There are a couple of painful uphills after that. One of them ends at Chinook Pass, a popular trailhead. It’s full sun and there are day hikers everywhere. One group of women give us a banana and then ask about what we’d like to see for trail magic in the future. Another hiker asks about the deep drumming sound he’d heard in the woods, and I tell him it’s a grouse. At the trailhead, we sit in a sad patch of shade, I use the less-than-ideal pit toilet, throw away some trash, and then eat a clif bar while lying on the sidewalk. 

We’re only gone seven miles and it’s still before noon, so it’s too early for lunch. We trudge back up to the sandy trail and start making our way up the second big hill of the day. It’s stupid hot. Jumbo seems to get some energy so he goes ahead, and I trudge not far behind. I put some music on, but I sort of went nuts with energetic music yesterday and now I’m a little burnt out. At the top of the hot, sandy, exposed climb, I switch back to my book, This is How You Lose the Time War. I do not have words for how much I enjoy this book. The writing is exquisite and delicious like handcrafted chocolate. So much happens without being directly stated. It’s shaping up to be my favorite book I’ve read or listened to this year, perhaps a new favorite overall. 

The words carry me across several hot miles. The views go on and on. Puffy white clouds trot across a deep blue sky over dry beige coniferous ridges. I trail maybe a quarter of a mile behind Jumbo and finally come to a stop when I see him pulled over on some rocks in the shade near an angled campsite. It’s not the ideal lunch spot we usually look for, but it’s 2:00 and well past time for a decent break. I’m just setting down my pack when an urgent feeling of dread hits me. 

“Oh no,” I groan. I race down the hill for an emergency cathole. Really? This again? Can my body just not handle town food? Worst of all, I have to climb back up a super steep hill before I can eat lunch. So irritating. But what are you gonna do.

I make a nice warm lunch of Mountain House biscuits and gravy. I resist the urge, however, to make a hot drink. I’ll have one tonight. There’s really good cell service here, so I use that to send some texts and do the social media thing. Once I’ve exhausted myself with that and eaten my food, I carry on.

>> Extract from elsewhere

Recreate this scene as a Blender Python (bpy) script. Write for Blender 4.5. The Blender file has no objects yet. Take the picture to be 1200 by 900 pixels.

I get so entranced in the world of my book that the next few miles just melt. I truly cannot get over the beauty of the writing in this book. I find myself stopping, rewinding fifteen seconds, just to hear a line again. I follow the ridge up and over a steep hill, down a gentle one and around a corner, over another hill, down, listening to the story and feeling the distance of the mountains all at once. 

I have a minute left of the novel when I finally reach the piped spring we’ve been walking towards all day. I hold off talking to Jumbo and Tribute until the book concludes, and when it does, I’m stunned. Maybe I’m being dramatic, but I think that might just have been one of the best books I’ve ever read. It’s a little light on plot details, and there’s more that I want to know, but the characterization and quality of writing was out of this world. Highly recommend if you’re at all into sci-fi, time-related books, and/or unconventional love stories. 

I collect water finally, and then the three of us walk another three miles through the Norse Peak burn to a campsite in a stand of actually alive trees. It’s just short of our 21 goal, but today has been brutal. We decide to call it a night. We set up Cowboy Sardines, I make a dash for yet another urgent cathole (what did I eat that my body hates me for??) and then we cook a leisurely dinner at the ends of our sleeping pads. I splurge on a jasmine green tea. Soon, Ishay comes along and joins us. It doesn’t take me long to fall asleep.